Est-ce que pour autant ces élèves disposent des mêmes chances d’admission ?

Oui tout à fait, notre intervention résorbe à la fois les inégalités dans les chances qu’ils candidatent en CPGE et dans la probabilité qu’ils soient admis.

Pour que ces élèves situent mieux leur niveau et gagnent en ambition, quelle solution ?

Une recommandation assez naturelle au vu des résultats de notre étude serait d’enrichir l’information donnée aux élèves sur Parcoursup, en leur indiquant leur position dans la distribution des moyennes générales, ainsi que leur position matière par matière. Il serait aussi utile d’aider les élèves à se positionner, formation par formation, par rapport aux admis des années précédentes.

Votre enquête date de 2021, quel regard portez-vous sur les modifications qu’a pu connaître Parcoursup depuis ?

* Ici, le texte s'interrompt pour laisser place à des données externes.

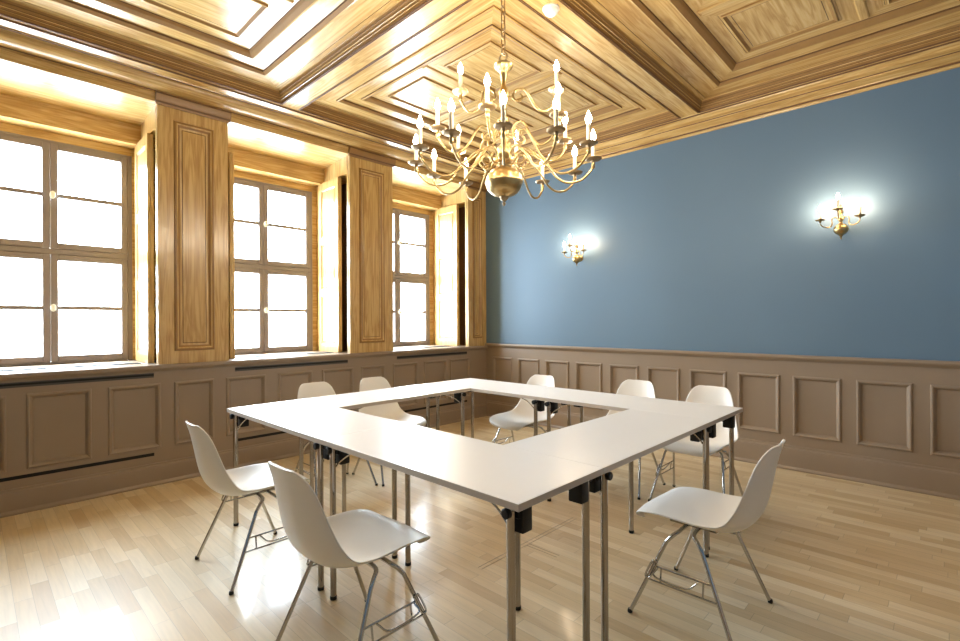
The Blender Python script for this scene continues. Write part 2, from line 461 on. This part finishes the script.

Je dirais que la plateforme Parcoursup a connu beaucoup d’améliorations en ce qui concerne l’information fournie aux élèves. Ils peuvent chercher les formations proches de chez eux grâce à une carte, et ils ont de plus en plus d’information sur chaque formation, notamment sur le type de bac des admis à chaque formation. Il y a beaucoup de choses dans le bon sens qui ont été faites.